A brief history of Jensen

A brief history of Jensen

The Jensen name is so closely associated with only one model – the Interceptor – that the rest of their 90-year history is almost forgotten. Not here!

We all know about the Interceptor, but there’s a lot more

Ask anyone to picture a Jensen and they’ll think of that big, muscular GT with the huge glass tailgate – the Interceptor. Most petrolheads will also remember the CV8 and probably the 541, but that’s usually where it stops. True car nerds might feel a surge of pride when telling you about the previous Interceptor – a hefty two-door model made from 1949-’57 – but even they will look blank if you ask them about anything earlier. Yet Jensen had been building their own cars since 1936.

Alan and Richard Jensen started by making an Austin Seven look sleeker and more modern, which impressed Alf Wilde at the Standard Motor Company. This led to the Standard Avon two-seaters, and after a false start as Patrick-Jensen Motors, bodying Wolseley Hornets, they bought into the West Bromwich coachbuilder WJ Smith & Sons, soon changing its name to Jensen Motors.

Success came fast. They gained a reputation for making porridge-like Morrises, Wolseleys and Fords look longer and sportier than the factory versions. They bodied a Ford V8 for Clark Gable which did wonders, leading to a pair of flathead V8-powered prototypes that they managed to show to Edsel Ford.

Engine supply was agreed, and the Jensen brothers found themselves car manufacturers. They built their first production model, the S-type, in 1935. These were large, handsome, machines with tuned Ford V8s and a two-speed Columbia back axle, available as saloons, tourers and drophead coupés. The next model, the H-type of 1939, was even better thanks to a twin-plug, straight-eight Nash engine or even a Lincoln-Zephyr V12. War came along in 1939 before enough had been built to secure a reputation. From 1946, the Jensen works manfully embarked on a successor, called the PW. Large, expensive and again with bought-in engines (first Meadows, then Austin), sales were achingly slow.
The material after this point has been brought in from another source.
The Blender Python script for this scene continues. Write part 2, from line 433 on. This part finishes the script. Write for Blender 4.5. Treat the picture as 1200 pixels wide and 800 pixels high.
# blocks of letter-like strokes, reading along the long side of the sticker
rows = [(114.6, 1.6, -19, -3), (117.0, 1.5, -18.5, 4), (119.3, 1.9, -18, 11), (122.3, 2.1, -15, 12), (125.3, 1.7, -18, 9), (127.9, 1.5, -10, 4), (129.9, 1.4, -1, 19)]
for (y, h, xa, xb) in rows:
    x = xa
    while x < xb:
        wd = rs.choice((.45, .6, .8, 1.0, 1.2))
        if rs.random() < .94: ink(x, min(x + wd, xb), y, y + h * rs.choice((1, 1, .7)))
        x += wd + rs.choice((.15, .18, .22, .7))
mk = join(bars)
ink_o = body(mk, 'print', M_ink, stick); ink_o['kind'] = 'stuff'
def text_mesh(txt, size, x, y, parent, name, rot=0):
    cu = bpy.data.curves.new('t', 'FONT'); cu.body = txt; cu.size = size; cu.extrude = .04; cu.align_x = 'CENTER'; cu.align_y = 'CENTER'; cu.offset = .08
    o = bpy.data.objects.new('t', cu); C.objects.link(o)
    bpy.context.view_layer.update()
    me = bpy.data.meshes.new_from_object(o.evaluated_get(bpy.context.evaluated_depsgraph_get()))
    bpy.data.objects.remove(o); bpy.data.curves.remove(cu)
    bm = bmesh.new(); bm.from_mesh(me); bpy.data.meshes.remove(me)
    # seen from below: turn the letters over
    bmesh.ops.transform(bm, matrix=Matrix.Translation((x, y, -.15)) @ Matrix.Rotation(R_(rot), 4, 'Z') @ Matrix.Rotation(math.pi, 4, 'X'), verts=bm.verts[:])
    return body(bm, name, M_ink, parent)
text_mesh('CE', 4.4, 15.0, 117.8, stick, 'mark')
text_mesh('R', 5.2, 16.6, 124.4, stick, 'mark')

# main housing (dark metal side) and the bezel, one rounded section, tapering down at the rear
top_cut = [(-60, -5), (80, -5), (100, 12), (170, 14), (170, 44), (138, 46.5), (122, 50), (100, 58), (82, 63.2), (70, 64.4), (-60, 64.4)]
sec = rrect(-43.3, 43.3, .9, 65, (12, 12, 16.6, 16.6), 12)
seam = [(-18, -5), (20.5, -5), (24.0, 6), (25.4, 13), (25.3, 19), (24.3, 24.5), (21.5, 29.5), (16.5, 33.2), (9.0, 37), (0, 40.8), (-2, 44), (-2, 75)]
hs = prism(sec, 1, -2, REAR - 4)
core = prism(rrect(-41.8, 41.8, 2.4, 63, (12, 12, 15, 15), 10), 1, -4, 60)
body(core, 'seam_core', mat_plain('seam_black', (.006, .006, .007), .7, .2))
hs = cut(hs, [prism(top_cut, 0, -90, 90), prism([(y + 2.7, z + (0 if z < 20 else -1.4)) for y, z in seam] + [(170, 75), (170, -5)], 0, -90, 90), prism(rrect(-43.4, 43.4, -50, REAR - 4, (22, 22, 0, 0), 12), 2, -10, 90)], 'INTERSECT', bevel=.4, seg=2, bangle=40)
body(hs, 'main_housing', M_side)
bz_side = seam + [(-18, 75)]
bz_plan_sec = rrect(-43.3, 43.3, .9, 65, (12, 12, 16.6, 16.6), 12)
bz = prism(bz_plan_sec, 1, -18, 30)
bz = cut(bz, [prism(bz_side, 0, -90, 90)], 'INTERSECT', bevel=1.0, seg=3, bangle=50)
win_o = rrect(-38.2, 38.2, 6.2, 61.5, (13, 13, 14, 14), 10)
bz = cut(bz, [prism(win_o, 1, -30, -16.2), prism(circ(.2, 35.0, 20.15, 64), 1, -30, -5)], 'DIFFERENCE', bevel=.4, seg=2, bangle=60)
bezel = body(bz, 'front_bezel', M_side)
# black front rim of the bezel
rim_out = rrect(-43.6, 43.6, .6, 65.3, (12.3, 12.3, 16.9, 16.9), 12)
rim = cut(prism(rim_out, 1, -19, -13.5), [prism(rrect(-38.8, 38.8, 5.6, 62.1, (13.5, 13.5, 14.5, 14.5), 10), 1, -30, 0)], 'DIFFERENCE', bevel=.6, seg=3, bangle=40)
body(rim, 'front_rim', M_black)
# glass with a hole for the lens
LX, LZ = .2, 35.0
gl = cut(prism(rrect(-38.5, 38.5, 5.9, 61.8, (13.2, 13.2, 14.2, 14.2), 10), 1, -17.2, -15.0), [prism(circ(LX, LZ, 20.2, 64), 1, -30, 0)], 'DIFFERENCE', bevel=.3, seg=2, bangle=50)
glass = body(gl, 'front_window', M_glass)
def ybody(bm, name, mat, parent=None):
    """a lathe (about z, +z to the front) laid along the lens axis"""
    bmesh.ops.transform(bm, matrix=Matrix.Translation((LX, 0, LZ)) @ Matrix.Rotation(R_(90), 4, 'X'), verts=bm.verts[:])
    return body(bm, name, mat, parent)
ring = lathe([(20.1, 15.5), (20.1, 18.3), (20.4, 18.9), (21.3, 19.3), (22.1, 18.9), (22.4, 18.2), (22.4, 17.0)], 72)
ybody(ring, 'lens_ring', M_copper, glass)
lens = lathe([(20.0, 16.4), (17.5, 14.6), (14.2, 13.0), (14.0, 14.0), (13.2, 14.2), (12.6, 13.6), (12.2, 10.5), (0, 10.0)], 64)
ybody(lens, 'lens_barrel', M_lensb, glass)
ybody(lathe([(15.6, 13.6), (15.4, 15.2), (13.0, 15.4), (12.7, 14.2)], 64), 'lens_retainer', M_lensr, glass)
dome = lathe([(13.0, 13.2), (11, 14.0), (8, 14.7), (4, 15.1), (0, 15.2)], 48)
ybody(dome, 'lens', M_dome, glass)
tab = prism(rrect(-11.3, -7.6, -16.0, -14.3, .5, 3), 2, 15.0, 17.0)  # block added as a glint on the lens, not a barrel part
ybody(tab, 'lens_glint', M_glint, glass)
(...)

The company survived long enough to introduce a sportier but still massive full-width coupé and DHC called the Interceptor, using a shortened PW chassis and the same Austin A135 six-pot.


This showed the way ahead – Jensen could survive by ticking over on a couple of cars a month, as long as they stuck to upmarket GTs and took on other people’s body-building jobs: they constructed the Austin A40 Sports, Lea-Francis ‘Woody’ estates, some Austin- Healey 100s, the first Volvo P1800s and even some Sunbeam Tigers. They managed to cut their own production costs with a bold switch to glassfibre in 1955 for the 541, still with that Austin lump. Then, perhaps with an eye on what Bristol had done, they got bolder still for the 1962 CV8: unmistakable quad-headlamp front end, Chrysler V8, 140mph performance.

What happened next boosted Jensen to the big time but also sowed the seeds of its demise. Getting Touring to style a new GT was a great idea; getting Vignale to build it wasn’t. So production came back to West Bromwich while debts mounted and management squabbled – remember they were also absorbing the cost of creating the amazing FF, the world’s first four-wheel drive road car. Both Jensen brothers resigned from the board in 1966 and Jensen Motors bounced between different owners, one of whom (Kjell Qvale) brought in Donald Healey as Chairman to launch a new mid-market roadster to boost production volumes.

The Jensen-Healey rapidly acquired a reputation for rock-bottom build quality and the new production facilities couldn’t be kept busy. Redundancies followed, unions got the hump and everything ground to a halt in 1976. The swept up bits were sold to a new owner in 1982 and the Interceptor Mk IV went into production and lasted through the 1980s.

There were further attempts to kickstart the old firm, with the S-V8 of 2001 the boldest of these: an all-new roadster with a Ford Modular V8. Only 20 reached customers before administration struck again. Since then, a couple of Interceptor re-births have been mooted and super-powerful modernised examples completed, but it seems that as of 2022, this innovative British firm is finally gone for good.

The 1946 Jensen PW. Jensen-built Austin A40 Sports. 1935 Jensen S Type.